Scenarios came into use as a user-centered replacement for use cases, which provide stark descriptions of user actions and system reactions. Use cases do not consider user characteristics or needs at all. Scenarios provide a way to use the information that we gain about users through research to explore possible design solutions.
However, over time, personas and other more visual depictions of user experiences such as workflow diagrams, storyboards, and customer journey maps have supplanted scenarios. Some people still write scenarios for their personas or have incorporated scenario-like elements into their personas, so scenarios haven’t completely disappeared. But they aren’t in as wide use as they once were.
Why Haven’t Scenarios Become More Ubiquitous?
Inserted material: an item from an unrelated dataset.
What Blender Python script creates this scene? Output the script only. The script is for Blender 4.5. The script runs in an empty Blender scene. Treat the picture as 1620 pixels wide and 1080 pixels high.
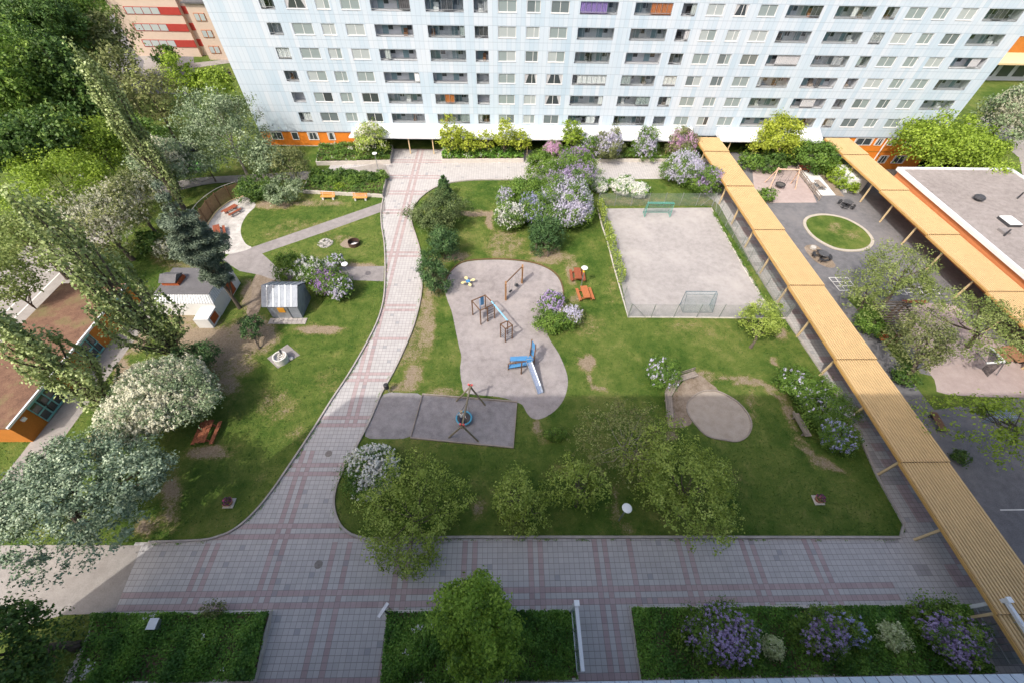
import bpy, bmesh, math, random
import numpy as np
from mathutils import Vector, Matrix
S = bpy.context.scene
COL = S.collection
R = math.radians
# ---------------------------------------------------------------- survey: points on the ground measured from the photograph
FPX, PIT, YAW, ROL, CAMH = 667.76, R(50.2385), R(2.0023), R(1.5132), 31.5
_f = np.array([math.sin(YAW)*math.cos(PIT), math.cos(YAW)*math.cos(PIT), -math.sin(PIT)])
_r = np.array([math.cos(YAW), -math.sin(YAW), 0.0]); _u = np.cross(_r, _f)
_r, _u = math.cos(ROL)*_r+math.sin(ROL)*_u, -math.sin(ROL)*_r+math.cos(ROL)*_u
def ray(px, py): return _f+(px-810)/FPX*_r-(py-540)/FPX*_u
def gp(px, py, z=0.0):
    d = ray(px, py); t = (z-CAMH)/d[2]; return np.array([d[0]*t, d[1]*t, z])
def vp(px, py, Y):
    d = ray(px, py); t = Y/d[1]; return np.array([d[0]*t, Y, CAMH+d[2]*t])
def depth(p): return float((np.asarray(p)-[0, 0, CAMH])@_f)
def proj(P):
    d = np.asarray(P, float)-[0, 0, CAMH]; w = d@_f
    return 810+FPX*(d@_r)/w, 540-FPX*(d@_u)/w
# ---------------------------------------------------------------- object helpers
def tag(o, label=None, cat=None, group=None, kind=None):
    if label: o['label'] = label
    if cat: o['category'] = cat
    if group: o['group'] = group
    if kind: o['kind'] = kind
    return o
ORG = {}
def thing(name, label, cat, loc=(0, 0, 0), rotz=0.0, group=None):
    o = bpy.data.objects.new(name, None); COL.objects.link(o)
    o.location = loc; o.rotation_euler = (0, 0, rotz); o.empty_display_size = .3
    ORG[o] = np.array(loc, float)
    return tag(o, label, cat, group)
class MB:
    """collects simple shapes and links them as one mesh object"""
    def __init__(s): s.v = []; s.f = []; s.m = []
    def add(s, vs, fs, m=0):
        b = len(s.v); s.v += [tuple(float(c) for c in v) for v in vs]
        for f in fs: s.f.append([b+i for i in f]); s.m.append(m)
        return s
    def box(s, x0, x1, y0, y1, z0, z1, m=0):
        return s.add([(x0,y0,z0),(x1,y0,z0),(x1,y1,z0),(x0,y1,z0),(x0,y0,z1),(x1,y0,z1),(x1,y1,z1),(x0,y1,z1)],
            [(0,3,2,1),(4,5,6,7),(0,1,5,4),(1,2,6,5),(2,3,7,6),(3,0,4,7)], m)
    def bar(s, a, b, w, h=None, m=0, up=(0,0,1)):
        h = h or w; a = Vector(a); b = Vector(b); d = (b-a).normalized(); up = Vector(up)
        if abs(d.dot(up)) > .98: up = Vector((0,1,0))
        r = d.cross(up).normalized(); u = r.cross(d)
        vs = [p+r*i*w/2+u*j*h/2 for p in (a, b) for i, j in ((-1,-1),(1,-1),(1,1),(-1,1))]
        return s.add(vs, [(0,3,2,1),(4,5,6,7),(0,1,5,4),(1,2,6,5),(2,3,7,6),(3,0,4,7)][::1], m)
    def tube(s, pts, rad, n=8, m=0, cap=True):
        pts = [Vector(p) for p in pts]; k = len(pts)
        if not hasattr(rad, '__len__'): rad = [rad]*k
        vs = []
        for i, p in enumerate(pts):
            d = (pts[min(i+1, k-1)]-pts[max(i-1, 0)]).normalized()
            r = d.cross(Vector((0,0,1)))
            r = Vector((1,0,0)) if r.length < .05 else r.normalized()
            u = r.cross(d)
            vs += [p+(r*math.cos(t)+u*math.sin(t))*rad[i] for t in (2*math.pi*j/n for j in range(n))]
        fs = [(i*n+j, i*n+(j+1) % n, (i+1)*n+(j+1) % n, (i+1)*n+j) for i in range(k-1) for j in range(n)]
        if cap: fs += [tuple(range(n))[::-1], tuple((k-1)*n+j for j in range(n))]
        return s.add(vs, fs, m)
    def lathe(s, prof, n=16, c=(0,0,0), m=0):
        vs = [(c[0]+r*math.cos(2*math.pi*j/n), c[1]+r*math.sin(2*math.pi*j/n), c[2]+z) for r, z in prof for j in range(n)]
        fs = [(i*n+j, i*n+(j+1) % n, (i+1)*n+(j+1) % n, (i+1)*n+j) for i in range(len(prof)-1) for j in range(n)]
        if prof[0][0] > 1e-4: fs.append(tuple(range(n))[::-1])
        if prof[-1][0] > 1e-4: fs.append(tuple((len(prof)-1)*n+j for j in range(n)))
        return s.add(vs, fs, m)
    def prism(s, poly, z0, z1, m=0):
        n = len(poly)
        a = sum(poly[i][0]*poly[(i+1) % n][1]-poly[(i+1) % n][0]*poly[i][1] for i in range(n))
        if a < 0: poly = poly[::-1]
        vs = [(p[0],p[1],z0) for p in poly]+[(p[0],p[1],z1) for p in poly]
        return s.add(vs, [tuple(range(n))[::-1], tuple(range(n, 2*n))]+[(i, (i+1) % n, n+(i+1) % n, n+i) for i in range(n)], m)
    def build(s, name, mats, parent=None, root=None, smooth=False):
        if not isinstance(mats, (list, tuple)): mats = [mats]
        me = bpy.data.meshes.new(name); v = np.array(s.v, float).reshape(-1, 3)
        root = root if root is not None else parent
        while root is not None and root.parent is not None: root = root.parent
        if root is not None and not getattr(s, 'local', False): v = v-ORG.get(root, np.zeros(3))
        me.from_pydata(v.tolist(), [], s.f)
        for mm in mats: me.materials.append(mm)
        if len(mats) > 1: me.polygons.foreach_set('material_index', s.m)
        if smooth: me.polygons.foreach_set('use_smooth', [True]*len(me.polygons))
        me.update()
        o = bpy.data.objects.new(name, me); COL.objects.link(o)
        if parent is not None: o.parent = parent
        return o
def LM():
    m = MB(); m.local = True; return m
def copy_tree(o, parent=None):
    c = o.copy(); COL.objects.link(c); c.parent = parent
    for ch in list(o.children): copy_tree(ch, c)
    return c
def dup(root, loc, rotz, label, group=None, scale=None):
    r = copy_tree(root); r.location = loc; r.rotation_euler = (0, 0, rotz); r['label'] = label
    if group: r['group'] = group
    if scale: r.scale = scale
    return r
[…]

There are several reasons that scenarios are no longer in wide use:
- Scenarios sit at an awkward juncture between user research and UX design. When different people are doing user research and design, scenarios can seem like the responsibility of the other guy, so tend to get neglected in favor of other techniques.
- For many UX designers, writing scenarios in a Word document doesn’t feel like design. Designers are often more comfortable beginning with something more visual—such as workflow diagrams, storyboards, screen-flow diagrams, sitemaps, or just sketches of design ideas.
- For UX designers who don’t have strong writing skills, it can be very time consuming to write scenarios for the many different tasks that a system involves. The time it takes to explore scenarios might not always feel productive, so it can be difficult to justify the effort it takes to clients and project team members.
- Prose-based descriptions of user experiences can be difficult for some UX designers and project team members to digest and leverage. Often, visual depictions of user experiences such as storyboards, flow diagrams, and customer journey maps are easier for clients and project team members to quickly understand.